Modernizing Committee unanimously passes 16 new recommendations to increase bipartisanship, civility, and efficiency in Congress

Today, the Select Committee on the Modernization of Congress unanimously passed 16 new recommendations to increase bipartisanship and civility in the House, as well as make Congress more efficient. 

During the meeting, Chairman Rep. Derek Kilmer (D-WA) said, “Every member of this committee believes that Congress is stronger when members find ways to work together and solve problems.” 

“Even during times of division, we have to find a path forward. Today, we’re giving the House a roadmap for a brighter future,” added Vice Chair Rep. Tom Graves (R-GA) during his remarks. “Throughout the year, this committee has served as a safe-haven for bipartisanship. I’m grateful to be a part of this committee and a team that’s committed to fixing Congress. These days there can be no more important a committee to be operating. Even during times of division, we have to find a path forward.” 

“The modernizing committee is continuing to chip away at the ossification in Congress. Its recent extension into 2020 provides it an opportunity to dig deeper on critical issues like staff recruitment and retention, while also thinking broadly about why Congress remains dysfunctional and is viewed poorly by the American people,” said Issue One Executive Director Meredith McGehee. “It’s important that this committee continue its strong working relationship with the House Administration Committee, House Rules Committee, and others that are working to improve the legislative branch.

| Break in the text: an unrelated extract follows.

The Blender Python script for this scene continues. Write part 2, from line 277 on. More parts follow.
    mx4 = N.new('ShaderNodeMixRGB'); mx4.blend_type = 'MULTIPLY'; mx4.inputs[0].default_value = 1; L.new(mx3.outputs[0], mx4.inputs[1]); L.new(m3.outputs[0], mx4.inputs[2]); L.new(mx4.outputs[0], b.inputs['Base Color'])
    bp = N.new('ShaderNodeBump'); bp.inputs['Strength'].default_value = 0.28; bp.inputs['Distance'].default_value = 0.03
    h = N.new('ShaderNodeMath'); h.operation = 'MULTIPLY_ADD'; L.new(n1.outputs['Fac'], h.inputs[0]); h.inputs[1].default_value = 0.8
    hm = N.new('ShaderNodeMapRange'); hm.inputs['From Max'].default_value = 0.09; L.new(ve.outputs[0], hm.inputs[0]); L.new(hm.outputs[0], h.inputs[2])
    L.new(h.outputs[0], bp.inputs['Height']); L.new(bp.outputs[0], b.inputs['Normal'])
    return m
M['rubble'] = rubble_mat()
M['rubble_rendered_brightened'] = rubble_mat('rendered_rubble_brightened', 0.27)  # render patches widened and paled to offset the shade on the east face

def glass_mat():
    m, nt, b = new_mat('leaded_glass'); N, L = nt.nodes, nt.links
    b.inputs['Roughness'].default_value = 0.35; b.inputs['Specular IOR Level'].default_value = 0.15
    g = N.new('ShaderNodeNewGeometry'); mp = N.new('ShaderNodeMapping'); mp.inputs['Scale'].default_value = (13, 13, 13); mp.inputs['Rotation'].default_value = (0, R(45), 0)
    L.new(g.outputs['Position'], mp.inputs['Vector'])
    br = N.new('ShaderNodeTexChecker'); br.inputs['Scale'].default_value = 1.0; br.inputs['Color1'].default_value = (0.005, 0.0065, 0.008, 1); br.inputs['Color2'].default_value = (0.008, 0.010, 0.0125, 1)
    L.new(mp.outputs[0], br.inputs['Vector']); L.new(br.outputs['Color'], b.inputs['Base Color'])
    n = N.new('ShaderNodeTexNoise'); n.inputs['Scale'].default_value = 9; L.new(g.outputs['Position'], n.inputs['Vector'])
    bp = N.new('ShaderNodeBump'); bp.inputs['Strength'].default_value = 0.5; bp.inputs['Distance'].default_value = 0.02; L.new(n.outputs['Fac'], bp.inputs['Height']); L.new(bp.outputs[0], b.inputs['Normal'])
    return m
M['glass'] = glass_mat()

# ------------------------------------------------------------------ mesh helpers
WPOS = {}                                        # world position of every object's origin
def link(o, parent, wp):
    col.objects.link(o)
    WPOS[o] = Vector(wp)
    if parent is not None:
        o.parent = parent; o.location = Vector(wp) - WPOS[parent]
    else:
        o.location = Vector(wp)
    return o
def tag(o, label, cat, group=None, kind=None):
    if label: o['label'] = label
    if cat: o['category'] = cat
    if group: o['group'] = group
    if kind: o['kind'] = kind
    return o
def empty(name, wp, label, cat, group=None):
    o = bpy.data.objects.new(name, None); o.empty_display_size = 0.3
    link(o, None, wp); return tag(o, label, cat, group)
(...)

A functional legislature is a key element of American democracy. Many countries around the world have a government with executive and judicial branches. The differentiator for a true democratic republic is a functioning representative body that exercises power as the first branch of government. If the legislative branch does not work, we are one step away from being a banana republic.”

The list of recommendations from the committee includes

  1. Create a bipartisan Members-only space in the Capitol to encourage more collaboration across party lines.
  2. Institute biennial bipartisan retreats for Members and their families at the start of each Congress.
  3. Update committee policies to increase bipartisan learning opportunities for staff.
  4. Establish bipartisan committee staff briefings and agenda-setting retreats to encourage better policy making and collaboration among Members.
  5. Update House procedures to allow members to electronically add or remove their name as a bill cosponsor.
  6. Require Members to undergo emergency preparedness training to ensure our government is fully prepared in the event of a crisis.
  7. Identify ways the House and Senate can streamline purchases and save taxpayer dollars.
  8. Encourage House-wide bulk purchasing of goods and services to cut back on waste and inefficiency.
  9. Update travel expenditure policies to improve efficiencies, and boost accountability and transparency. 
  10. Consolidate the regulations governing Member office communications, including digital communications, into one easy to find place.
  11. Rename the House Commission on Mailing Standards, also known as the Franking Commission, the House Communications Standards Commission to reflect 21st Century communications.
  12. Increase opportunities for constituents to communicate with their Representatives.
  13. Increase accountability and tracking for all Member-sponsored mail.
  14. Allow for faster correspondence between Representatives and their constituents.
  15. Update House social media rules to allow for better communication online between Members of Congress and their followers.
  16. Allow the public to better access and view the types of communication sent by Members of Congress to their constituents.

Earlier this month, the committee’s first 29 unanimous, bipartisan recommendations were introduced as H. Res 756 — Moving Our Democracy and Congressional Operations Toward Modernizing Resolution. It is sponsored by every member of the Select Committee. Issue One sent a letter to all House offices urging them to vote in support of the resolution.